Rohan Doctor was a managing director at Goldman Sachs when he founded Louisa AI.
The startup uses AI to feed deal ideas and networking prompts to bankers and investors.
Here's why he wants to bring the dealmaking playbook to startups.
Cold call after cold call, Rohan Doctor wasn't getting as far as he would've hoped.
The former Goldman Sachs managing director had emailed a list of digital strategy execs at banks and private equity firms to try to sell them on his startup, Louisa AI. But he only got a handful of replies back.
Two years since its launch, Louisa AI has secured about a dozen clients, including some of the biggest names in corporate America. They include Goldman Sachs, VC firm Insight Partners, and, more recently, one of the biggest AI chipmakers and a top consulting firm. But he didn't secure those contracts from cold outreach. He used his own startup's technology, which proactively prompts deal ideas based on people's personal and professional connections, to get in through the front door.
Now, Doctor wants to bring his dealmaking playbook to other startups ahead of an anticipated M&A boom.
"If we're able to close more deals through warm relationships this way, then other startups can, too," he said.
The near-term outlook for M&A activity has gotten brighter, with lower interest rates reducing the cost of borrowing. Wall Street execs are optimistic that Trump's return to the White House, and any business-friendly regulations that may come with it, will be a tailwind for dealmaking. Also, companies resetting their valuations could spur more transactions to close as price expectations align between buyers and sellers.
Meanwhile, in Silicon Valley, VCs and founders are hopeful about the anticipated looser environment, which could boost tech building and dealmaking.
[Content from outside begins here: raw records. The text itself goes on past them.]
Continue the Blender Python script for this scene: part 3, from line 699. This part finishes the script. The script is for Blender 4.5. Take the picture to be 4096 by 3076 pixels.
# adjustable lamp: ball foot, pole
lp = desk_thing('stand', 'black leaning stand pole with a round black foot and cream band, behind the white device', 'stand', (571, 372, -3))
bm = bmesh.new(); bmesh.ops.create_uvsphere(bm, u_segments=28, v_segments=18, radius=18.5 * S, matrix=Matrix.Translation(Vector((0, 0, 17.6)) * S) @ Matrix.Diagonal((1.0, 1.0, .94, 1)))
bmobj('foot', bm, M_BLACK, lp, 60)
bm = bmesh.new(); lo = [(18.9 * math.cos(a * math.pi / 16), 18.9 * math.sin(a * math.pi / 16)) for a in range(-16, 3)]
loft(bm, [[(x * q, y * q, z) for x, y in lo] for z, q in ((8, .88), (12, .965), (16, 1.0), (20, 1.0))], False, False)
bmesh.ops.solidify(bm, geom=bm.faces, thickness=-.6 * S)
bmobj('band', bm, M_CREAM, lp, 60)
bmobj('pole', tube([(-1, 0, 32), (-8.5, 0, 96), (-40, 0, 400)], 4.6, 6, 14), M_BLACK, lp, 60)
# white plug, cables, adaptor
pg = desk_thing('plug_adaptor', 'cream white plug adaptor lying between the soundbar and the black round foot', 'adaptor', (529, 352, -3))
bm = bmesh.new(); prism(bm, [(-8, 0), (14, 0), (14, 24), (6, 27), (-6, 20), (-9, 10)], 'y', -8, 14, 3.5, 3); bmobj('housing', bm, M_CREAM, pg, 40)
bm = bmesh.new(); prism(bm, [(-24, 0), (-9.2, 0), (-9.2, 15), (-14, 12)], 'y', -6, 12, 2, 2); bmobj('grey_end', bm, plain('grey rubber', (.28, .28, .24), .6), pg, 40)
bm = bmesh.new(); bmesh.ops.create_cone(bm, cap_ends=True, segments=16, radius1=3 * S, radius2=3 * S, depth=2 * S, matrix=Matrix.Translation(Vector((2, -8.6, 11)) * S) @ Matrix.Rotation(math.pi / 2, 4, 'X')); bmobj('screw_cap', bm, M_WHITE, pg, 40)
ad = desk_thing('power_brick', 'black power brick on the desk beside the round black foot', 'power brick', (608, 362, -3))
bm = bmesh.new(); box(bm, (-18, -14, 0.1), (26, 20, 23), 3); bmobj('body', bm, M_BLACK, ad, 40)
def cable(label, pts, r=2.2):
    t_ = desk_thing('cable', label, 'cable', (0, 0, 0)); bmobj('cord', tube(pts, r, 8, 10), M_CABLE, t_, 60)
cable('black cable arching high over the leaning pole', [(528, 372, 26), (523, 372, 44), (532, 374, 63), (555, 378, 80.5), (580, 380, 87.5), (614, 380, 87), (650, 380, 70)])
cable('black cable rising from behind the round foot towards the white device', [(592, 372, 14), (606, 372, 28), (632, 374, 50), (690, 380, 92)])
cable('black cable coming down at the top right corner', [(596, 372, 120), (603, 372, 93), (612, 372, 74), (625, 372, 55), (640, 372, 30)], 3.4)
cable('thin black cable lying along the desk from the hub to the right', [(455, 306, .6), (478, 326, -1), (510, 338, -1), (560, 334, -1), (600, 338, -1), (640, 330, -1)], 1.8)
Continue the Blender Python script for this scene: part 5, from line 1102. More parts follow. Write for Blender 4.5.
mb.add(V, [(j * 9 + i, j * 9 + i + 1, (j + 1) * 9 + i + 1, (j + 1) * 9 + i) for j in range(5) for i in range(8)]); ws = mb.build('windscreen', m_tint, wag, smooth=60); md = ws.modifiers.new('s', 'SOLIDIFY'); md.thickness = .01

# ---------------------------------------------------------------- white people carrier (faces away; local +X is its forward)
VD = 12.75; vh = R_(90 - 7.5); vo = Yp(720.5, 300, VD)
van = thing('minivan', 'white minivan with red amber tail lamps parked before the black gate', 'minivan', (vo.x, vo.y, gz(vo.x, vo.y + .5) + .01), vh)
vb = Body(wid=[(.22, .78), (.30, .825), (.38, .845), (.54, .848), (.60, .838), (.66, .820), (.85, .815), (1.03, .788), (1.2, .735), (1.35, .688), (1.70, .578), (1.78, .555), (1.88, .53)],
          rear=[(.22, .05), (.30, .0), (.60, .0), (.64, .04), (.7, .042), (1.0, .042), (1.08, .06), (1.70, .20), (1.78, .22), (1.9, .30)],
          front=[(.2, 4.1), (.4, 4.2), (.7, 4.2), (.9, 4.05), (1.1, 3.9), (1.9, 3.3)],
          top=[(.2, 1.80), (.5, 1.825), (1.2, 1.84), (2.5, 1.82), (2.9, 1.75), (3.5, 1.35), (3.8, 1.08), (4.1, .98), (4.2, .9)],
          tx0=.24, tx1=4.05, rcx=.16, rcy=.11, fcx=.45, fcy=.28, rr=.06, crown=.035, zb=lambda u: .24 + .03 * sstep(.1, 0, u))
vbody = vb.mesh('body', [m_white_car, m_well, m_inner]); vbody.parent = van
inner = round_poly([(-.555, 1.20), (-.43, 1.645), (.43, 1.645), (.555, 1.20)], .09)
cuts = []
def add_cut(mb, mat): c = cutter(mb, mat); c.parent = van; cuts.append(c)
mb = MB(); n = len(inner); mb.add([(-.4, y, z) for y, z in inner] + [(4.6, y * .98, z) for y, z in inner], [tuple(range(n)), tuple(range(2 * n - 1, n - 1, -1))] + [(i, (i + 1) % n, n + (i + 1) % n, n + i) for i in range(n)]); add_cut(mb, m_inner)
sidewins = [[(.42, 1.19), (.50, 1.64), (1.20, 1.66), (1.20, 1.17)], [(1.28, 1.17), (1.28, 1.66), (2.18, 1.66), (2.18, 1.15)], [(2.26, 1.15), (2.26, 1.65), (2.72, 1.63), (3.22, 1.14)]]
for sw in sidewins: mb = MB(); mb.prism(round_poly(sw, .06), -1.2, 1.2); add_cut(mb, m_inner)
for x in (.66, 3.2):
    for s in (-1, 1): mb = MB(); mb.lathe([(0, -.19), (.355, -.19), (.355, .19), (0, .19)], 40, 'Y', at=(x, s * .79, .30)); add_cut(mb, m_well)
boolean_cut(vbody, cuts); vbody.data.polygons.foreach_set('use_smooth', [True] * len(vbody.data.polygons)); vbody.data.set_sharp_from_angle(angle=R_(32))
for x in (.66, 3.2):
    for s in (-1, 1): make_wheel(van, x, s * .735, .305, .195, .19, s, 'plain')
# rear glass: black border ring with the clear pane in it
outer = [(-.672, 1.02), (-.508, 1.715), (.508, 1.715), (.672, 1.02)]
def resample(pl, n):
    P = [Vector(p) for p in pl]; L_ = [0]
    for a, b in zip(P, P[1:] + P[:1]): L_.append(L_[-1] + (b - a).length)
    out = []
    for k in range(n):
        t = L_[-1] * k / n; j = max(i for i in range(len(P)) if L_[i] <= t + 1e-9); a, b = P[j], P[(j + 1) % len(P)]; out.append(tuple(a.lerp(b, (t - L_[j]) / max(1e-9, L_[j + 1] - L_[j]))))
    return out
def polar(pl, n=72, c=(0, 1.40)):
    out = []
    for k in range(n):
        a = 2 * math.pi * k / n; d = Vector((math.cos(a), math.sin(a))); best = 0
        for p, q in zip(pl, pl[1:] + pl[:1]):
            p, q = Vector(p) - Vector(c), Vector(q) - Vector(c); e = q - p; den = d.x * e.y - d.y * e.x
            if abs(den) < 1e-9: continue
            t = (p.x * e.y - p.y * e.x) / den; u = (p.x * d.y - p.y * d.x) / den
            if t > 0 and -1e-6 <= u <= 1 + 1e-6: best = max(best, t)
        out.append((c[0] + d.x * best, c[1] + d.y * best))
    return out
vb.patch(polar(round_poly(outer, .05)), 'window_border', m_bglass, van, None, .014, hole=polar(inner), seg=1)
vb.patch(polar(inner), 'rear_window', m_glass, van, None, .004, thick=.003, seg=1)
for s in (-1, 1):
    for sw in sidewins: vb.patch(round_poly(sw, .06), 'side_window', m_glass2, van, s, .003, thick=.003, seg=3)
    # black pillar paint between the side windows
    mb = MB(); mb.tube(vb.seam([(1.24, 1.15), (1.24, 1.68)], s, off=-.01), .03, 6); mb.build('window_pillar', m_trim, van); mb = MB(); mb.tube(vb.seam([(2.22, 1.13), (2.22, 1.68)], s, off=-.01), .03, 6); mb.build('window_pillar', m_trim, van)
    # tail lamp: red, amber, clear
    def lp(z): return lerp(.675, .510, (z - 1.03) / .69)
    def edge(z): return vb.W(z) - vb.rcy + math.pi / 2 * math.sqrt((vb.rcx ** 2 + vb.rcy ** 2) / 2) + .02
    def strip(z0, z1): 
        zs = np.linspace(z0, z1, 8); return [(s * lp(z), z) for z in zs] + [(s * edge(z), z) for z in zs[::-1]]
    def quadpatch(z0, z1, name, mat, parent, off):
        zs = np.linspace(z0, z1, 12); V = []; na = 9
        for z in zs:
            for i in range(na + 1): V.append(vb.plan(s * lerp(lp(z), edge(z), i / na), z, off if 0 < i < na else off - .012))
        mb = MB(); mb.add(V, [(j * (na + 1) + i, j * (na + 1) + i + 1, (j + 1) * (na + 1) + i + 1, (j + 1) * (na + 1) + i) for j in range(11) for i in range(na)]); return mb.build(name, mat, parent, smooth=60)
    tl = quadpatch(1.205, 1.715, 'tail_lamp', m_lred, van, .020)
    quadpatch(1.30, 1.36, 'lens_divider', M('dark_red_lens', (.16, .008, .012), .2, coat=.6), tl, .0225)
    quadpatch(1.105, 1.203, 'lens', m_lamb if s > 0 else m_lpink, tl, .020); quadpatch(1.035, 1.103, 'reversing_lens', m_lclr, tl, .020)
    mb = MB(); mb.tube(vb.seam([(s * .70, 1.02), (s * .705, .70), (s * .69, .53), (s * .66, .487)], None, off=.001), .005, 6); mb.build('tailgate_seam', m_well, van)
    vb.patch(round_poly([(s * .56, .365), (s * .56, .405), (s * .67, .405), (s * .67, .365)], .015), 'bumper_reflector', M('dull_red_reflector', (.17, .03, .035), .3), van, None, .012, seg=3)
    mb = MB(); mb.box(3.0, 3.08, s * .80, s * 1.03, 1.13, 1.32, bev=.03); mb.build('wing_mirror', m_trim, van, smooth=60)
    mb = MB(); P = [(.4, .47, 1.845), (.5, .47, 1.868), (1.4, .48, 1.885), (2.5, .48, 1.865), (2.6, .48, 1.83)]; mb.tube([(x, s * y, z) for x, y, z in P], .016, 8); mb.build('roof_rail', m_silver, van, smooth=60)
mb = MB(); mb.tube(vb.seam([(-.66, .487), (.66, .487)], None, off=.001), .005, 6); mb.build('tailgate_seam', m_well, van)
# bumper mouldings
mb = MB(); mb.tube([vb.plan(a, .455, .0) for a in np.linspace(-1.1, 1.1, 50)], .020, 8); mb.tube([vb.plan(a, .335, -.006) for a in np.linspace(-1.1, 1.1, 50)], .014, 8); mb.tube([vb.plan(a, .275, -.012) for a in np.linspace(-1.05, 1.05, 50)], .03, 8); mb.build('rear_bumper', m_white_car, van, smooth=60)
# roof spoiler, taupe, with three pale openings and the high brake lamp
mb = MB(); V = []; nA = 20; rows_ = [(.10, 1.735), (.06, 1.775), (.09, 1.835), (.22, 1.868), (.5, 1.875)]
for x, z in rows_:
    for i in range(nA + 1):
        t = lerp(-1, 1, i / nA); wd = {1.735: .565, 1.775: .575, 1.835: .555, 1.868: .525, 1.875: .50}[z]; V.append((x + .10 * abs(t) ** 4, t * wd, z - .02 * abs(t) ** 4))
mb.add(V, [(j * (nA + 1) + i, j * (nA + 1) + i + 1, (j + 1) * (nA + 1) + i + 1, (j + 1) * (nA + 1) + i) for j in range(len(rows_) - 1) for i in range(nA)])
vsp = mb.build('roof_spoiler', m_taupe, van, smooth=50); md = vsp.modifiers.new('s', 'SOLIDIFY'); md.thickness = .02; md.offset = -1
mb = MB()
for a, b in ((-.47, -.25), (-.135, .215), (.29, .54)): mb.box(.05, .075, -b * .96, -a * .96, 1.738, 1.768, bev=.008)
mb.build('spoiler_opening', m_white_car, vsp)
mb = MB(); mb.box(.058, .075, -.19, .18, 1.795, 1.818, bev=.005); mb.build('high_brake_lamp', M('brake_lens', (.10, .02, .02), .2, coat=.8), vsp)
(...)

VCs, which rely on selling startups in M&A deals for many of their returns, have been dampened by theFederal Trade Commission's antitrust stance on M&A.
Louisa AI was built to suggest potential deals based on the data it's exposed to. It ingests information about who and what employees know by plugging into company CRMs, messaging platforms like Slack and Symphony, and email providers. Since spinning out of Goldman Sachs in 2023, Louisa AI has raised $5 million in seed funding. It suggests about $1 billion in deal values per quarter, Doctor said.
It also highlights mutual connections to establish a warm introduction, which can make all the difference in the multi-billion investment banking industry built on relationships. While running the bank-solutions group at Goldman Sachs, Rohan Doctor used his network to close transactions worth tens of millions of dollars. As a startup founder, it's been a different story.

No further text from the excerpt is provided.